### EXERCISE AIM:
Repeat the listing below word for word, stopping after the line that contains "wn.nodes['Background'].inputs[1].default_value = 0.15".

### COLLECTED MATERIAL:
______

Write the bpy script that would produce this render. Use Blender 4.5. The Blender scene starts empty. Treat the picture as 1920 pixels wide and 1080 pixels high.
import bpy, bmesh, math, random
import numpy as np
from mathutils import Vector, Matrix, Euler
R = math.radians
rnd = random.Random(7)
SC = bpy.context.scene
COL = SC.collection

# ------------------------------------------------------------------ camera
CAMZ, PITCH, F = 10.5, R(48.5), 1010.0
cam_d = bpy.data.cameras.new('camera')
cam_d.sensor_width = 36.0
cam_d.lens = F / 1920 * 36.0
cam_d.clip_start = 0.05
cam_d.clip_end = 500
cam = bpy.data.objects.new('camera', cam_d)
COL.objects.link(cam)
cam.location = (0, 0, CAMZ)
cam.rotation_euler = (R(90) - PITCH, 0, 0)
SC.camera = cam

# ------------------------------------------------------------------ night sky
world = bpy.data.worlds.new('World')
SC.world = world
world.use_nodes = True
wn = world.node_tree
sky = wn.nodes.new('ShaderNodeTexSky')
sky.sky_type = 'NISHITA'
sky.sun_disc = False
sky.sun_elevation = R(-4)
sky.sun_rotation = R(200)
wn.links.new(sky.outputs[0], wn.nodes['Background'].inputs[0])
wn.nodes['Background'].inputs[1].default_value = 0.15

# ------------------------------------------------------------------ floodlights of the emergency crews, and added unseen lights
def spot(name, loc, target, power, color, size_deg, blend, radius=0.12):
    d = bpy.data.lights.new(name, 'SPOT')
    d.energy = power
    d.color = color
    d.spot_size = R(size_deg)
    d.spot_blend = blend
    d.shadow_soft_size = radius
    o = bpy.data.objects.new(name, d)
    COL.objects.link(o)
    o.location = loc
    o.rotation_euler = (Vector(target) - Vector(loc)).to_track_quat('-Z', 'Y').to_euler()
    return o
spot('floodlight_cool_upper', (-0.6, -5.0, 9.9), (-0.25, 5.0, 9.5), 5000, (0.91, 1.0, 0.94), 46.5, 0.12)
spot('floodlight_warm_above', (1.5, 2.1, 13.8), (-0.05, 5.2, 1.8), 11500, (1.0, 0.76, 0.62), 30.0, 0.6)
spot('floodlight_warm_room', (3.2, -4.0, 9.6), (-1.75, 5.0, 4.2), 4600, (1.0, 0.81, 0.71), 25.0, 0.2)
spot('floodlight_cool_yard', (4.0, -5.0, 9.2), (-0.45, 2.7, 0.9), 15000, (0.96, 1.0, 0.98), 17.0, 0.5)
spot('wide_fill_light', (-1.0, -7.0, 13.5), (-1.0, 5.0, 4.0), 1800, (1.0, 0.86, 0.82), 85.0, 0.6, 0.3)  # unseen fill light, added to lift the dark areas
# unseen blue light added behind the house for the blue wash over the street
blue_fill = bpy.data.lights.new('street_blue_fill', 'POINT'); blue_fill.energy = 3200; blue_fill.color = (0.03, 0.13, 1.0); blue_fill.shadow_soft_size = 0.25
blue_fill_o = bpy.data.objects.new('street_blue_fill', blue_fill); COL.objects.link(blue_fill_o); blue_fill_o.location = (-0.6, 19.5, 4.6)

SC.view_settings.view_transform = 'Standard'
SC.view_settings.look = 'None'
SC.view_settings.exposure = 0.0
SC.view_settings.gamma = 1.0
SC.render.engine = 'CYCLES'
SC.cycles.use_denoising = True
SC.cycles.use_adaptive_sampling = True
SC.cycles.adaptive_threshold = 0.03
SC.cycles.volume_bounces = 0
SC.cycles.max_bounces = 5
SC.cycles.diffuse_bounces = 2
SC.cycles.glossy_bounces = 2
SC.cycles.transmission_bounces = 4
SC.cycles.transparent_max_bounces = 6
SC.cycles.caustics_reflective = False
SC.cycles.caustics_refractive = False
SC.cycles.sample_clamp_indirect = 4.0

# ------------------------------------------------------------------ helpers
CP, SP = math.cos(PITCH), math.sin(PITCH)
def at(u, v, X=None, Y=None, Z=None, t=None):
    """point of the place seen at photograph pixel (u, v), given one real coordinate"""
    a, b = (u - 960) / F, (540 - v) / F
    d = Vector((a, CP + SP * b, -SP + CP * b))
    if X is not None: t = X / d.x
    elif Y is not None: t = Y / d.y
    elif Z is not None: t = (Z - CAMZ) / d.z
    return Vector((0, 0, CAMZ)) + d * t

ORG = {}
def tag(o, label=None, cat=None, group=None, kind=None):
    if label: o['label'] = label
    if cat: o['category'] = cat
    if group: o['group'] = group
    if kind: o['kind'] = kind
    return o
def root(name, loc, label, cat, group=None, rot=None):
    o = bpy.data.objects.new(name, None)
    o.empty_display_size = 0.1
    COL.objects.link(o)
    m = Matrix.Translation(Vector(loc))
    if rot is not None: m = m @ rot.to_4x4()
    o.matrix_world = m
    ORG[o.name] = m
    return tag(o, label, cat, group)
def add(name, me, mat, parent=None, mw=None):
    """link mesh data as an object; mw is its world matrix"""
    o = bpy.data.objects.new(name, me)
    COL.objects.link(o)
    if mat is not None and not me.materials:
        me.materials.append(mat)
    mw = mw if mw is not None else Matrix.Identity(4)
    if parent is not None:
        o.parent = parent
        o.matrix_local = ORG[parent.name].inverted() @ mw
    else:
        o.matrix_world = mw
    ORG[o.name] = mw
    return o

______

### RESULT BELOW:
Write the bpy script that would produce this render. Use Blender 4.5. The Blender scene starts empty. Treat the picture as 1920 pixels wide and 1080 pixels high.
import bpy, bmesh, math, random
import numpy as np
from mathutils import Vector, Matrix, Euler
R = math.radians
rnd = random.Random(7)
SC = bpy.context.scene
COL = SC.collection

# ------------------------------------------------------------------ camera
CAMZ, PITCH, F = 10.5, R(48.5), 1010.0
cam_d = bpy.data.cameras.new('camera')
cam_d.sensor_width = 36.0
cam_d.lens = F / 1920 * 36.0
cam_d.clip_start = 0.05
cam_d.clip_end = 500
cam = bpy.data.objects.new('camera', cam_d)
COL.objects.link(cam)
cam.location = (0, 0, CAMZ)
cam.rotation_euler = (R(90) - PITCH, 0, 0)
SC.camera = cam

# ------------------------------------------------------------------ night sky
world = bpy.data.worlds.new('World')
SC.world = world
world.use_nodes = True
wn = world.node_tree
sky = wn.nodes.new('ShaderNodeTexSky')
sky.sky_type = 'NISHITA'
sky.sun_disc = False
sky.sun_elevation = R(-4)
sky.sun_rotation = R(200)
wn.links.new(sky.outputs[0], wn.nodes['Background'].inputs[0])
wn.nodes['Background'].inputs[1].default_value = 0.15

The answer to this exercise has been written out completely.